Oleh : Mulyono Misman – Founder MRC (Mulyono Research and Consulting)
Tanggal 30 September selalu mengingatkan saya pada sebuah perbincangan ringan bersama Gus Dur (saat itu sudah Mantan Presiden) dan beberapa kawan di kediaman (alm) KH. Agus Miftah di kawasan Kebayoran, Jakarta Selatan pada suatu sore menjelang magrib pertengahan tahun 2007 silam.
Bincang ringan yang terjadi 13 tahun silam itu saya anggap masih relevan untuk disampaikan sekarang ini, mengingat masih banyak orang yang bias dengan hakekat komunisme, atheisme dan sejarah perjalanannya di Indonesia.
Saat ini masih banyak yang belum bisa memisahkan antara komunisme dengan atheisme, dinamika sejarah politik seakan menggiring stigma bahwa komunisme selalu identik dengan Atheisme.
Tapi benarkah demikian ?
Jika dirunut dari semua referensi yang ada, sebenarnya tidak ada kaitan sama sekali antara komunisme dengan atheisme.
Komunisme adalah suatu gerakan politik murni yang mengusung paham tentang gerakan sosial tanpa kelas yang menentang keras hegemoni kapitalisme/liberalisme dan mengedepankan kekuasaan sebagai alat mencapai tujuan.
Sementara Atheisme merupakan paham keagamaan/teology yang menafikan eksistensi/keberadaan tuhan dalam kehidupan.
Dan jika menyimak sejarah komunisme, terutama di Indonesia, perbedaan antar keduanya makin nampak jelas.
PKI lahir pada tahun 1920 dan dipimpin oleh ketua umumnya yang pertama bernama Semaoen.
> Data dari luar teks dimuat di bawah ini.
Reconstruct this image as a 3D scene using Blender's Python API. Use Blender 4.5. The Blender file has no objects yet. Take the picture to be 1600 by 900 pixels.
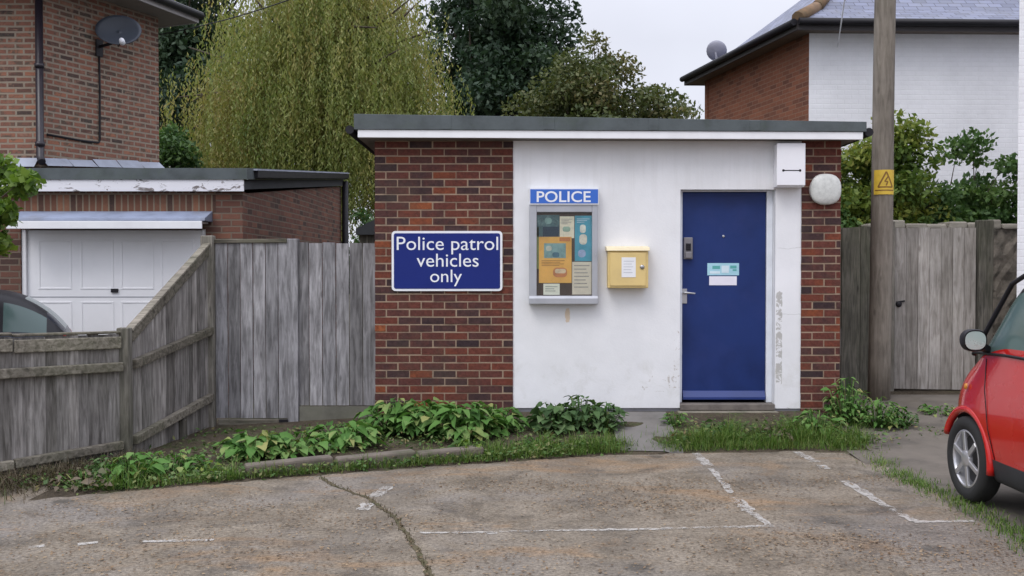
import bpy, bmesh, math, random
import numpy as np
from mathutils import Vector, Matrix, Euler

random.seed(7)
RNG = np.random.default_rng(11)
R = math.radians
SC = bpy.context.scene
COL = SC.collection

# ------------------------------------------------------------------ camera
cam_d = bpy.data.cameras.new('camera')
cam_d.lens = 35.0
cam_d.sensor_width = 36.0
cam_d.clip_end = 600
cam = bpy.data.objects.new('camera', cam_d)
COL.objects.link(cam)
cam.location = (0, 0, 1.6)
cam.rotation_euler = (R(90 - 1.1), 0, 0)
SC.camera = cam

# ------------------------------------------------------------------ sky, sun, exposure
SUN_EL, SUN_AZ = 55.0, 215.0            # azimuth clockwise from +Y: behind the camera, to the left
W = bpy.data.worlds.new('World')
SC.world = W
W.use_nodes = True
nt = W.node_tree
nt.nodes.clear()
out = nt.nodes.new('ShaderNodeOutputWorld')
bg = nt.nodes.new('ShaderNodeBackground')
bg.inputs['Strength'].default_value = 0.10
sky = nt.nodes.new('ShaderNodeTexSky')
sky.sky_type = 'NISHITA'
sky.sun_disc = False
sky.sun_elevation = R(SUN_EL)
sky.sun_rotation = R(SUN_AZ)
hs = nt.nodes.new('ShaderNodeHueSaturation')
hs.inputs['Saturation'].default_value = 0.3
mx = nt.nodes.new('ShaderNodeMixRGB')
mx.inputs[0].default_value = 0.8
mx.inputs[2].default_value = (7.6, 7.8, 8.9, 1)       # the even cloud cover
tc = nt.nodes.new('ShaderNodeTexCoord')
sp = nt.nodes.new('ShaderNodeSeparateXYZ')
mr = nt.nodes.new('ShaderNodeMapRange')               # an overcast sky is brighter overhead
mr.inputs[1].default_value = 0.22
mr.inputs[2].default_value = 1.0
mr.inputs[3].default_value = 0.9
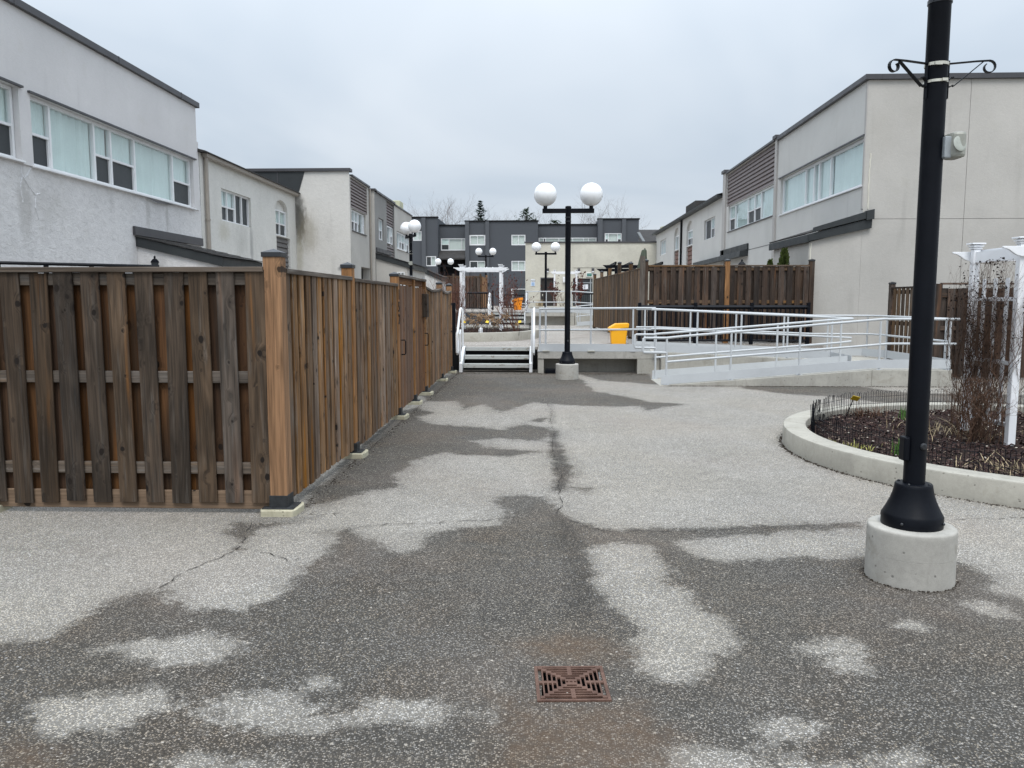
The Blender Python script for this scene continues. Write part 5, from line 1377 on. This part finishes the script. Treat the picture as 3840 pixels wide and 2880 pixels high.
for ang in (R(192), R(-10)):
    mb = MB()
    top = [(.06, 2.885), (.2, 2.892), (.262, 2.893)] + scroll(.265, 2.858, .035, .022, R(88), R(-230))
    strap(mb, top, rotz=ang)
    br = [(.235, 2.888), (.09, 2.765)] + scroll(.062, 2.79, .03, .02, R(-40), R(-200))[0:4] + [(.062, 2.765), (.06, 2.79), (.075, 2.81), (.09, 2.812)]
    strap(mb, br, rotz=ang)
    strap(mb, [(.062, 2.70), (.062, 2.90)], rotz=ang)
    local_part('basket_bracket', mb, 'black_paint', l1)
m = MB(); ring_band(m, 2.872, .0575, .016); ring_band(m, 2.782, .0575, .014)
m.box(-.045, -.005, -.07, -.058, 2.866, 2.882); m.box(-.0, .03, -.07, -.058, 2.782, 2.797)
local_part('clamp_band', m, 'band_steel', l1)
m = MB().box(.03, .07, -.075, -.015, 2.375, 2.49)
fb_ = local_part('floodlight', m, 'box_grey', l1, bevel=.006)
m = MB(); pr = [(.065, -.09), (.11, -.105), (.135, -.1), (.14, -.06), (.14, .0), (.13, .02), (.07, .02), (.06, -.0), (.06, -.06)]
m.prism(pr, 'z', 2.375, 2.512)
fo = obj('floodlight_housing', m, 'bin_grey', None, bevel=.016); fo.parent = fb_
m = MB().lathe([(.042, 0), (.042, .003), (.034, .006), (0, .004)], (0, 0, 0), 24, False)
fo = obj('floodlight_lens', m, 'lens_grey', None, True); fo.parent = fb_; fo.matrix_local = Matrix.Translation((.095, -.1, 2.445)) @ Matrix.Rotation(R(90 - 12), 4, 'X') @ Matrix.Rotation(R(14), 4, 'Y')
local_part('outlet_box', MB().box(-.085, -.05, -.04, .03, .69, .83), 'black_paint', l1, bevel=.01)
l4 = dup(l1, (-4.8, 29.0, TZ), R(-62), 'black double globe lamp above the left fence by the houses')

# ================================================================== DRAIN GRATE
def make_grate():
    half = .134; N = 6
    slots = []
    pitch = .0193
    for k in range(1, 7):          # rings outwards
        d = .012 + k * pitch
        hw = .0066
        Lh = d - .004
        if k >= 3:
            segs = [(-Lh, -.009), (.009, Lh)]
        else: segs = [(-Lh, Lh)]
        for (s0, s1) in segs:
            for sg in (-1, 1):
                slots.append((s0, s1, sg * d - hw, sg * d + hw))
                slots.append((sg * (d + .0) - hw, sg * (d + .0) + hw, s0, s1) if True else None)
    # keep corners apart: shorten ends
    sl = []
    for (a0, a1, b0, b1) in slots:
        if a1 - a0 > b1 - b0: sl.append((a0 + .007 * (abs(a0) > .012), a1 - .007 * (abs(a1) > .012), b0, b1))
        else: sl.append((a0, a1, b0 + .007 * (abs(b0) > .012), b1 - .007 * (abs(b1) > .012)))
    sl += [(-.006, .006, -.005, .005), (-.022, -.012, -.005, .005), (.012, .022, -.005, .005)]
    sl = [q for q in sl if q[0] < q[1] and q[2] < q[3]]
    xs = sorted({-half, half} | {q[0] for q in sl} | {q[1] for q in sl}); ys = sorted({-half, half} | {q[2] for q in sl} | {q[3] for q in sl})
    def hole(x, y): return any(q[0] < x < q[1] and q[2] < y < q[3] for q in sl)
    mb = MB(); zt, zb = .006, -.002
    H = {}
    for i in range(len(xs) - 1):
        for j in range(len(ys) - 1): H[i, j] = not hole((xs[i] + xs[i + 1]) / 2, (ys[j] + ys[j + 1]) / 2)
    for (i, j), s in H.items():
        if not s: continue
        x0, x1, y0, y1 = xs[i], xs[i + 1], ys[j], ys[j + 1]
        mb.quad((x0, y0, zt), (x1, y0, zt), (x1, y1, zt), (x0, y1, zt))
        for (di, dj, a, b) in ((-1, 0, (x0, y1), (x0, y0)), (1, 0, (x1, y0), (x1, y1)), (0, -1, (x0, y0), (x1, y0)), (0, 1, (x1, y1), (x0, y1))):
            if not H.get((i + di, j + dj), False):
                mb.quad((*a, zb), (*b, zb), (*b, zt), (*a, zt))
    root = thing('drain_grate', 'rusty square iron drain grate set in the asphalt', 'drain grate', (GX, GY, 0), rz=R(3))
    me = mb.mesh('grate'); me.materials.append(M['rusty_iron'])
    o = bpy.data.objects.new('grate', me); COL.objects.link(o); o.parent = root
    f = MB()
    a, b = half + .002, half + .016
    for (x0, x1, y0, y1) in ((-b, b, -b, -a), (-b, b, a, b), (-b, -a, -a, a), (a, b, -a, a)): f.box(x0, x1, y0, y1, -.02, .003)
    o = obj('grate_frame', f, 'rusty_iron', None); o.parent = root
make_grate()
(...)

Semaoen sendiri sebenarnya merupakan tokoh SYAREKAT ISLAM yang bersama H. Agus Salim menyepakati bahwa kapitalisme merupakan paham yang harus di perangi di Indonesia (saat itu masih Hindia Belanda).
Inilah yang melandasi Semaoen mendirikan PKI dan sekaligus menjadi ketuanya pada saat itu.
Namun mengingat Semaoen sendiri merupakan tokoh SYAREKAT ISLAM (SI), muncul protes dari H. Abdul Moeis, tokoh SI Jogja yang mempermasalahkan rangkap jabatan Semaoen di PKI dan SI.
Pada kongres SI berikutnya, muncul kesepakatan larangan adanya rangkap jabatan di tubuh SI, dimana anggota SI yang menjadi pengurus PKI dilarang.
Tidak terima dengan itu, Semaoen lalu mendirikan SI merah, yang menandai pertentangan pertama antara kelompok PKI (SI merah) dengan kelompok SI murni.
Pertentangan ini melebar menyebabkan puluhan ribu (35 ribuan ?) anggota SI murni keluar dan bergabung dengan PKI.
Peristiwa inilah yang menjadi penanda awal adanya demarkasi antara PKI (kaum komunis) dengan SI murni yang lalu ditasbihkan dengan kelompok religius murni.
Kelompok PKI (SI merah) inilah yang pada tahun 1926 melakukan pemberontakan terhadap pemerintah Hindia Belanda yang lalu gagal.
Pemberontakan dipicu oleh paham bahwa sistem tanpa kelas hanya bisa terlaksana jika jejaring kekuasaan ada di tangan.
Pemberontakannya melawan Belanda gagal pada 1920, PKI kembali melakukan pemberontakan pada 1946-1948 yang kemudian terkenal sebagai peristiwa Madiun 1948.
Berbeda dengan pemberontakan pada tahun 1926 yang melawan belanda, pemberontakan PKI pada tahun 1948 di Madiun kali ini dilakukan terhadap bangsanya sendiri.
Pemberontakan dipicu oleh kekecewaan atas jatuhnya pemerintahan PM Amir Syarifudin yang di gantikan oleh PM M. Hatta.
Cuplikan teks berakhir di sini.